Preparing the content

As with any rule of thumb of web development, including your wedding website, content is king. For a wedding website, the contents you need to highlight are 1) the groom and the bride pictures, and 2) your wedding date and place.

We recommend you have a pre-wedding photo session first so you can use them on your website. And for your wedding date and place, make sure it is accessible and hard to miss.

Website development

Since our website is basic HTML with CSS and Javascript, there's no fancy technology stack used here. We just use Visual Studio Code to modify the template to meet our needs.

However, it's not stopping us from improving the website further. Here are some improvements we made:

Use WebP image format

The pictures we used on the site were originally having a relatively big file size (more than 5MB). To reduce the file size we can either reduce the image size or quality but both of them result in a blurry image which is not a good experience. Thankfully, there's a new image format called WebP that can reduce the image size without compromising image quality as much.

To start converting your .jpg or .png images to .webp, you can follow this tutorial.

Live video streaming

This is something that you cannot do by yourself and need help from others, which is a multimedia or videographer company. Thanks to our amazing wedding organizer, we managed to get a professional videographer company to record and live stream our wedding event. They will help you with the setup – the video recorder and YouTube Live Video Streaming link that you can embed on your wedding website.

Adding music and its controller

Adding music to a website is actually straightforward, but the tricky part is we cannot make it autoplay, and it's actually a good thing! Because some users (including Arief) hate it when some websites play music without the user's consent.

With this in mind, we built a simple button to play or pause the music we prepared.

Adding visitor comments (wishes)

To make our wedding website more interactive, we added a section where visitors can send their wishes on our website. To achieve that, we need a backend and/or a database to store these wishes. Since we don't want to maintain a database, we decided to use Airtable as the database. Airtable provides an API so we can write to it programmatically by providing our API Key. However, we cannot simply use Airtable API from our website because everyone can see and steal our API Key. A proxy is needed here so Arief built a simple web server using Golang and deploy it on his existing DigitalOcean server alongside his other projects.
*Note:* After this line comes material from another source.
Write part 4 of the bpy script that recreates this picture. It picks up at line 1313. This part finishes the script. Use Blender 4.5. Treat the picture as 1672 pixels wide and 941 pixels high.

Now, every wish is sent to the proxy server to be sent to Airtable.

The wishes section is still active right now and visitors can still submit their wishes. We actually can save the cost by disabling it and turning off the proxy server. But since the server is actually being used together with other projects, the cost of serving the proxy server is actually marginal. That's the reason we keep the wish section on.

Domain and hosting

We bought the domain arieftrissa.com from Google Domains. This includes 100 subdomains that we used for wedding.arieftrissa.com.

For hosting and serving the site, we are using Cloudflare Pages and connecting it to our GitHub repository where the source code resides. This integration is automatic and for every commit in the repository, Cloudflare Pages will deploy a new version of the website.

Total price

  • Website template: $27
  • Development: Free
  • Live video streaming: $87
  • Server: $12 per year – shared with other projects
  • Domain: $11 per year
  • Hosting: Free

Total: $137 for the first year. $23 for next year.

Conclusion

Developing our own wedding website is a good and rewarding experience for both of us and has given us confidence for our next project – which is this blog post you are currently reading! As we worked on our wedding website, we discovered that we enjoyed collaborating and creating together. Even though the price seems expensive, the end result outweighs the price and for us, it's worth all the time and resources to have our own wedding website to immortalize one of our happiest days.